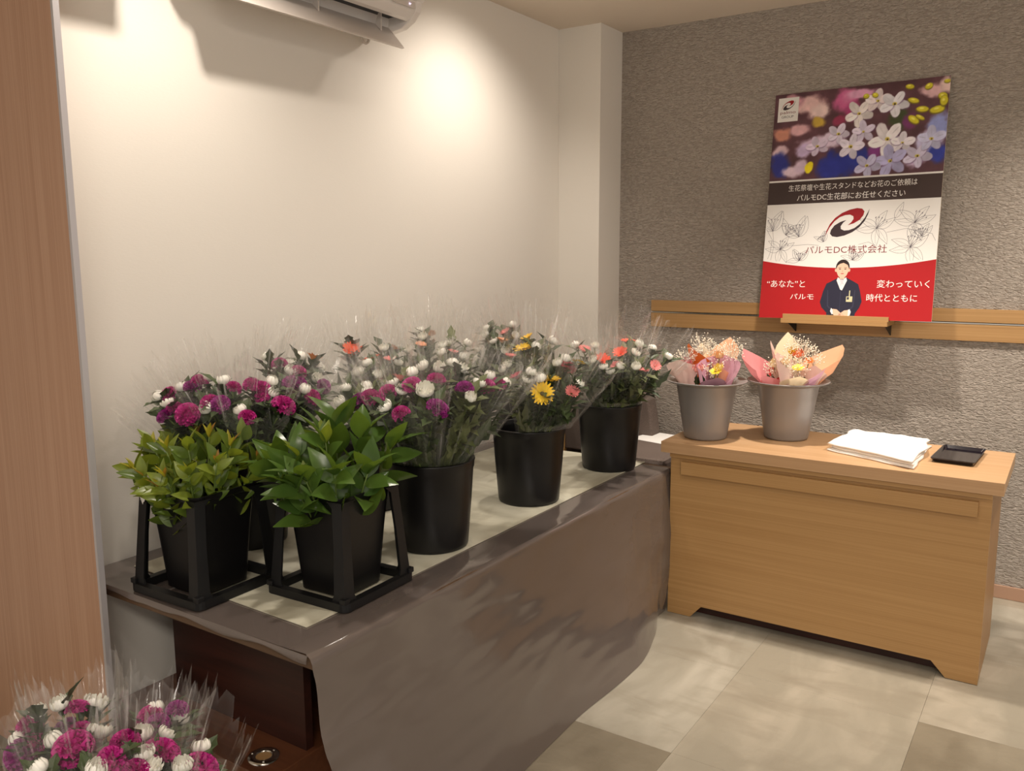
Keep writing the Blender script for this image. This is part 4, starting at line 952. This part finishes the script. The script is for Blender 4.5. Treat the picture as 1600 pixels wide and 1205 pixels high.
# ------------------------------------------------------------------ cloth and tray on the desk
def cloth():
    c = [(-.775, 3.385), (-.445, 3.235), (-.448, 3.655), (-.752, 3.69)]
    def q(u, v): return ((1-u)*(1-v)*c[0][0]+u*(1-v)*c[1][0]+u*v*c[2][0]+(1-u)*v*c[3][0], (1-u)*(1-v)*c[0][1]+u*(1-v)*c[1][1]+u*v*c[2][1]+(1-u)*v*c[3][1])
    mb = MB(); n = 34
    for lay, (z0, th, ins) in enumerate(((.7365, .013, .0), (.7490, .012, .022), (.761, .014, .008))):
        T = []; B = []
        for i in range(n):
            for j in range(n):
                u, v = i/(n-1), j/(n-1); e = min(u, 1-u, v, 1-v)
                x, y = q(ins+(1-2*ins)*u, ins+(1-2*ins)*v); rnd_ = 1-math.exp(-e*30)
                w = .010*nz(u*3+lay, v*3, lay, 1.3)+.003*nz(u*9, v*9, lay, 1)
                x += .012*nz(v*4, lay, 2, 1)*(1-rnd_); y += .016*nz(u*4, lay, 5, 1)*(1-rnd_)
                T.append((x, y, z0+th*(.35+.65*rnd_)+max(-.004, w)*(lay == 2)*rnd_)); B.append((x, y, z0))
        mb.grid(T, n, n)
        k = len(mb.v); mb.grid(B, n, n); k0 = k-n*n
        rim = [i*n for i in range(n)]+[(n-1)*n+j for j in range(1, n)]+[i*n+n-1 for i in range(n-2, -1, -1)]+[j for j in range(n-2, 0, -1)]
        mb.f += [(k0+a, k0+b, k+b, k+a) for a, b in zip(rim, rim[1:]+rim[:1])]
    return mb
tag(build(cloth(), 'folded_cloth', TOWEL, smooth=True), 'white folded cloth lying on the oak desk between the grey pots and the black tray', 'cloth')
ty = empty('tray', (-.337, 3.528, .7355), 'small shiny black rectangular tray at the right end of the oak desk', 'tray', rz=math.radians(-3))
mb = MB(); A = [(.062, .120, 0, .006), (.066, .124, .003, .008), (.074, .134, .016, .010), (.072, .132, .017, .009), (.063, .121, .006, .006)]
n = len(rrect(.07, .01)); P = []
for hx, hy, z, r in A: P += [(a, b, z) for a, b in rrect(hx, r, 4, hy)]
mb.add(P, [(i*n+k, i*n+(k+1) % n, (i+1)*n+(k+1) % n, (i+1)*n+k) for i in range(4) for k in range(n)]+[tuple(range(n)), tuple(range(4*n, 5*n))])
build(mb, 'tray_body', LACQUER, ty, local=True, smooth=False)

...

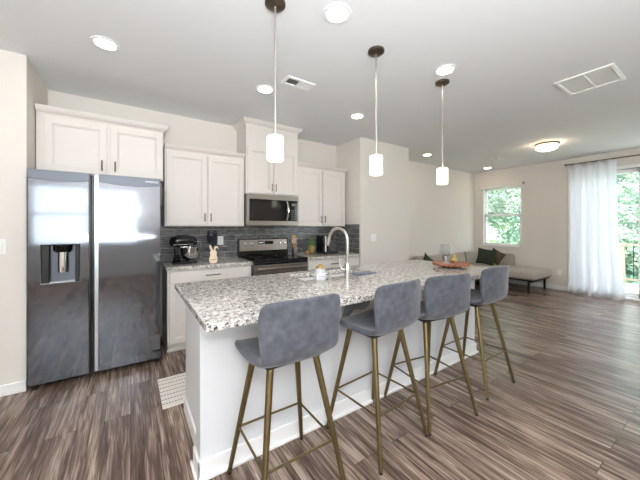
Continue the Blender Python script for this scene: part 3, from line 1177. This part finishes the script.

Aim of the task: In the entries above, locate every line with the word "part" and copy it.

Output:
Keep writing the Blender script for this image. This is part 4, starting at line 952. This part finishes the script. The script is for Blender 4.5. Treat the picture as 1600 pixels wide and 1205 pixels high.
Continue the Blender Python script for this scene: part 3, from line 1177. This part finishes the script.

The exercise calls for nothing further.